The text can be sung or spoken. If spoken, try pausing in silence between each verse in order to allow reflection on the images and situations that Anna Briggs evokes. If sung, consider using this hymn text as your main prayer rather than adding more words to those already sung.

“We lay our broken world” also suggests the use of actions and other media while singing the hymn. E.g.:

• Place a newspaper and Bible together on the communion table to symbolise the issues we need to address in our world and the way God helps us to respond
• For each verse, have members of the congregation bring objects forward that symbolise the issues addressed by the text. Different phrases will trigger ideas – “broken world”, “human life”, “broken towns”, “friends parted, families torn”…
• Display images from the news and from around the world on a large screen
• You may know individuals who can convey the meaning of the words through dance or movement

Paul Leddington Wright has written a new tune for this text. “Sorrow” reflects the profound sadness that underpins Anna Briggs’ words. For an alternative tune, try “Garelochside” by Kenneth Finlay (StF 647). It shifts the tone of the words towards the sense of hope and resolution found in the final lines of verses 3 to 5 and in the final verse: “… find in us love, and hope, and trust, / and lift us up to you”.

More information

Anna Briggs is not widely represented in denominational hymn books. This is her only text in Singing the Faith. However, many of her hymns and prayers appear in occasional publications and anthologies (e.g. Celebrating Women: the new edition pub. SPCK, London: 1995) and are notable for their honest engagement with often difficult and painful issues that touch our personal lives.

One survey of Christian hymns notes that “The theme of longing and the tone of tenderness are dominant in the texts of Anna Briggs. [In ‘We lay our broken world’] she recounts the many manifestations of brokenness in contemporary life and commits them to God.” To this it should be added that her texts are always written out of personal experience, and that she allows her emotional response – grief, anger, horror – to have a voice. She does this in part by (in her words) avoiding being “hymnic” and by using clear phrases, free of cliché, e.g. “We bring our broken loves, / friends parted, families torn” (v.4); “We bring our broken selves, / confused and closed and tired” (v.5).
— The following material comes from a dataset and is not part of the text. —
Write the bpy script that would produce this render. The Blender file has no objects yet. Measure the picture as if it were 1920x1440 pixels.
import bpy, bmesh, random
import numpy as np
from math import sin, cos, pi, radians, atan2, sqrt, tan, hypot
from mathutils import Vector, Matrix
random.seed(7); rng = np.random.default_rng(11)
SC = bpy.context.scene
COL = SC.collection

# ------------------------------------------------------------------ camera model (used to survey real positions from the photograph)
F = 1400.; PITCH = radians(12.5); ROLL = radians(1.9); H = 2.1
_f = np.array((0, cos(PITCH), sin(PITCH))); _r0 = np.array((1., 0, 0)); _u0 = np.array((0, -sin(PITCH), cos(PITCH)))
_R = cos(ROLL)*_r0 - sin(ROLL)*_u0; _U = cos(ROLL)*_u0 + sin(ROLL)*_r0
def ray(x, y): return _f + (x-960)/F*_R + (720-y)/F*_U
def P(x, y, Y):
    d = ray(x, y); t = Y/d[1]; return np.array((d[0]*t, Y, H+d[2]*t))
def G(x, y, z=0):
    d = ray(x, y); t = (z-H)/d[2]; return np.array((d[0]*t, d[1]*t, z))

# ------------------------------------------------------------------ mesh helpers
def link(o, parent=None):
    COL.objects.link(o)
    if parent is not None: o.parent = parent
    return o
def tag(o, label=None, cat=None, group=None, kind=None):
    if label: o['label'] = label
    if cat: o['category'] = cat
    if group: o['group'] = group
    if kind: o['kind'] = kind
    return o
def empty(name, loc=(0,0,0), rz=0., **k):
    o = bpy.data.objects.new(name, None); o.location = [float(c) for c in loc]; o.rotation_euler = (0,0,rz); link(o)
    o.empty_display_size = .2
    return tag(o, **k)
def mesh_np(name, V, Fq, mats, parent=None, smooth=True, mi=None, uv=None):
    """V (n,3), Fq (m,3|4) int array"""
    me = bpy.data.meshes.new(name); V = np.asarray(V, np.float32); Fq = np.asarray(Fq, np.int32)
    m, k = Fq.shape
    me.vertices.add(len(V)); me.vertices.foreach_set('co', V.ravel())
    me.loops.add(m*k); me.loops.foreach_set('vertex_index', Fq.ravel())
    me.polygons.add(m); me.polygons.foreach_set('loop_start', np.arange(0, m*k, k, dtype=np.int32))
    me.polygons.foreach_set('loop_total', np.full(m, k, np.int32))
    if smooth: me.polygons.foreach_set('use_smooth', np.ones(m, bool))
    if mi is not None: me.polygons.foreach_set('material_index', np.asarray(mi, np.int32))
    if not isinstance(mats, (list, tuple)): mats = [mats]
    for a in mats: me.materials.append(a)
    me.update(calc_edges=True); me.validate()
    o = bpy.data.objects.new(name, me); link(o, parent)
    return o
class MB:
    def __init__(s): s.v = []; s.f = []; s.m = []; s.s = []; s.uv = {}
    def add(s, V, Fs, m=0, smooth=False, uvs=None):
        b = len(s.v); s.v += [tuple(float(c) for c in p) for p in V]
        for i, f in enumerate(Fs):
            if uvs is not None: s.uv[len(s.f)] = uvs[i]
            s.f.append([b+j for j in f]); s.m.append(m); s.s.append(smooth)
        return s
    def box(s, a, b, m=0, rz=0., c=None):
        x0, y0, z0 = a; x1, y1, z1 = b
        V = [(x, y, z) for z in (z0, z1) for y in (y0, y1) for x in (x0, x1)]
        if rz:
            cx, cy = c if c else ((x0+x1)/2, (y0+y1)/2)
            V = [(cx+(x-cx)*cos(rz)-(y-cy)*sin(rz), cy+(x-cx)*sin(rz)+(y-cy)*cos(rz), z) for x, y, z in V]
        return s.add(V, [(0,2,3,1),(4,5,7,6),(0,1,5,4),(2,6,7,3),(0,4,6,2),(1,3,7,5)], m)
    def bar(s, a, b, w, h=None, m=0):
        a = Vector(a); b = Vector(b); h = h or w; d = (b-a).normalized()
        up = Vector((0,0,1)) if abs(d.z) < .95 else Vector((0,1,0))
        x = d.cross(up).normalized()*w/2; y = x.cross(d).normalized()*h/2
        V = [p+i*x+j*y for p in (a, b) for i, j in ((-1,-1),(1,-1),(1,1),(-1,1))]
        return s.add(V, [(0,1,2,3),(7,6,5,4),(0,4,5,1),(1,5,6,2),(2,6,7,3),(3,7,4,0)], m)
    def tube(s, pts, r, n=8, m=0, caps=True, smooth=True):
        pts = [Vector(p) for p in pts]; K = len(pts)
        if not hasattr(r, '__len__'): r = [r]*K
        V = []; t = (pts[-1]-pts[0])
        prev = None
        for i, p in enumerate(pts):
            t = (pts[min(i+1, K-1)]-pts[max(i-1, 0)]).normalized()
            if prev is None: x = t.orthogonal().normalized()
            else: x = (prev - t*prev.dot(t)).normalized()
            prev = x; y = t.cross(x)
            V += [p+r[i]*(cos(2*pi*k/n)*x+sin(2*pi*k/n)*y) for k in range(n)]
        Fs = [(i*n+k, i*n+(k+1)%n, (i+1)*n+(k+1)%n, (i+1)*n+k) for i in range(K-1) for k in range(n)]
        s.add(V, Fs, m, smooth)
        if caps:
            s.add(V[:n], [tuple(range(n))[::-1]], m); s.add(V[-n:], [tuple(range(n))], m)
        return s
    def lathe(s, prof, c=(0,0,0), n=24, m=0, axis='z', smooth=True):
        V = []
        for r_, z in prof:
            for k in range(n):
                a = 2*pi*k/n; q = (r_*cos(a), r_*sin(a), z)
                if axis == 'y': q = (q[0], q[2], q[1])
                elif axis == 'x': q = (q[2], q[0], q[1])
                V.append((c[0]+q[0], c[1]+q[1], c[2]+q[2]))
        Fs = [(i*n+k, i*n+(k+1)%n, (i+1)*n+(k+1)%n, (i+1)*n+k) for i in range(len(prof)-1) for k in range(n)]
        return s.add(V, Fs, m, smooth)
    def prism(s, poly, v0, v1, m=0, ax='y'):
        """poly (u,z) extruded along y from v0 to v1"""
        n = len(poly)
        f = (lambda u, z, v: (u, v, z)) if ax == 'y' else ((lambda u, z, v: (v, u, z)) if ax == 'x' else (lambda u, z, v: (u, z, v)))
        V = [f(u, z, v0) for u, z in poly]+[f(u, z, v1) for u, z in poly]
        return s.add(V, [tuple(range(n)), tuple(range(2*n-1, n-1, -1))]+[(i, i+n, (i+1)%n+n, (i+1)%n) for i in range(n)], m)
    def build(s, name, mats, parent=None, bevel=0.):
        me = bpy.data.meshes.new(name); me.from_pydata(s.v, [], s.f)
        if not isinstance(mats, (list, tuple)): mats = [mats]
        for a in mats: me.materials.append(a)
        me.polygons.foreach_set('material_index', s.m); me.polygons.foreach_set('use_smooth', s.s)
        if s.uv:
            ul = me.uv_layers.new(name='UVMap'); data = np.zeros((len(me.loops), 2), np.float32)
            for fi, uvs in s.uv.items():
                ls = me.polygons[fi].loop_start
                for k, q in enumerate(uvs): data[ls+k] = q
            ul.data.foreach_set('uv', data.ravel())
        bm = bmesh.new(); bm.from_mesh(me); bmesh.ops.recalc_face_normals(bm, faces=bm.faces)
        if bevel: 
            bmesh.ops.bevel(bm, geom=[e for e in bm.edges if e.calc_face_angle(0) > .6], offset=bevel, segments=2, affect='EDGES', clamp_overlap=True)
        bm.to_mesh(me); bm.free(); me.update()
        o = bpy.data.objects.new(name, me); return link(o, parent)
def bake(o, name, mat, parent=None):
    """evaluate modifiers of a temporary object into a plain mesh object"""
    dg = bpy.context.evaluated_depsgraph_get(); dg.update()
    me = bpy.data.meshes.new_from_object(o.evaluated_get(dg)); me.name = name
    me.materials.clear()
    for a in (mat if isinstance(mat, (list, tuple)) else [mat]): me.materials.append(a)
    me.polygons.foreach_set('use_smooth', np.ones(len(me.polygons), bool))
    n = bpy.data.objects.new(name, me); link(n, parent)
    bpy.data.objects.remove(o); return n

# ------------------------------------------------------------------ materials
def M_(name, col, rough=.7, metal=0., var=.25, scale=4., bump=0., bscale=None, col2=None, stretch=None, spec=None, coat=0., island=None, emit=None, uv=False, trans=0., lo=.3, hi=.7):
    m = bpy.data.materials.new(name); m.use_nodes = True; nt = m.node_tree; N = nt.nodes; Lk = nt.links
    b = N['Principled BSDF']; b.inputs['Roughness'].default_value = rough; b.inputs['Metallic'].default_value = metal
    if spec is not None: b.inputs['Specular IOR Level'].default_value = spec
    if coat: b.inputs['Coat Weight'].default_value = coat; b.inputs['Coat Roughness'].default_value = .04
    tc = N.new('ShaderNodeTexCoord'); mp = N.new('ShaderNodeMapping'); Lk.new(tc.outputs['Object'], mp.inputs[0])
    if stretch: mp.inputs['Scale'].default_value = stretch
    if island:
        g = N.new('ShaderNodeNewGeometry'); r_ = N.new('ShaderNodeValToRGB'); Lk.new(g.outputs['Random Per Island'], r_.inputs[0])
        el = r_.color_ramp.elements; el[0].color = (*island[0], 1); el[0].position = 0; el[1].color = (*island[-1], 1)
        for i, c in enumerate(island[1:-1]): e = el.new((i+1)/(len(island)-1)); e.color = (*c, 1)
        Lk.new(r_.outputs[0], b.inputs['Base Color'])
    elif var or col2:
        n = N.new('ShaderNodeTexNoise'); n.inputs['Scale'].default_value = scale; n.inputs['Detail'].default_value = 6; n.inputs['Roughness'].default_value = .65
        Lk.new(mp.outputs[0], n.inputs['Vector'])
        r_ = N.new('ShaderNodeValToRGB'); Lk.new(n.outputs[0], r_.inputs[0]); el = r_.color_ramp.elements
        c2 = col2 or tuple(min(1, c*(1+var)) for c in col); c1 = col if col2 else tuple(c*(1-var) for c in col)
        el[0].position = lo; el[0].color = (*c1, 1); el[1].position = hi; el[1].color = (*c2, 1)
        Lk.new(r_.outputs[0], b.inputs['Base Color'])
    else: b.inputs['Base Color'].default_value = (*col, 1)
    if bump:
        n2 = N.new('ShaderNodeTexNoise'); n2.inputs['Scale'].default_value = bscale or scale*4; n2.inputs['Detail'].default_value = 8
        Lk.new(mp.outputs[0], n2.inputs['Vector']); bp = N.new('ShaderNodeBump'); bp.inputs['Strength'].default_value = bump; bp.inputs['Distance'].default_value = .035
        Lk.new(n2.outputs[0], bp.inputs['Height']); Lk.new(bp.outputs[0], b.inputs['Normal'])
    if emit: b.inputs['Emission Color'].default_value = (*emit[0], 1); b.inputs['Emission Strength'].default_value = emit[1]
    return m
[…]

Though also found elsewhere in the form printed in Singing the Faith, Anna has revised the final verse of this hymn to read:

Come fill us, fire of God.
Our life and strength renew.
Find in us love, and hope, and trust,
and lift us up to you.

Find out more about Anna Briggs

Categories: 66.86 Short Metre, Briggs, Anna, Intercession and Petition, Intercessory response, Justice and Peace, Sorrow, Wright, Paul Leddington.

3 Responses to We lay our broken world (StF 718)

  1. Editor says:

    Judith and Janet – I’m glad you’ve found Anna’s hymn helpful. I, too, find it moving. On the Songs of Praise programme (compiled especially to reflect on the aftermath of the Manchester Arena bombing in May 2017), the hymn was sung to Kenneth Finlay’s lovely tune “Garelochside”, to which the words are set in Church Hymnary 4. Kenneth’s tune is also available in Singing the Faith at number 647.

  2. Janet Dover says:

    I totally agree with Judith’s sentiments about this beautiful hymn and would like to know which “tune” was used on “Songs of Praise”. Can anyone enlighten me? Thank you. J.D.

  3. Judith Hughes says:

    Have just heard this beautiful Hymn on a recording of songs of praise from Manchester.
    The most moving new Hymn I have heard.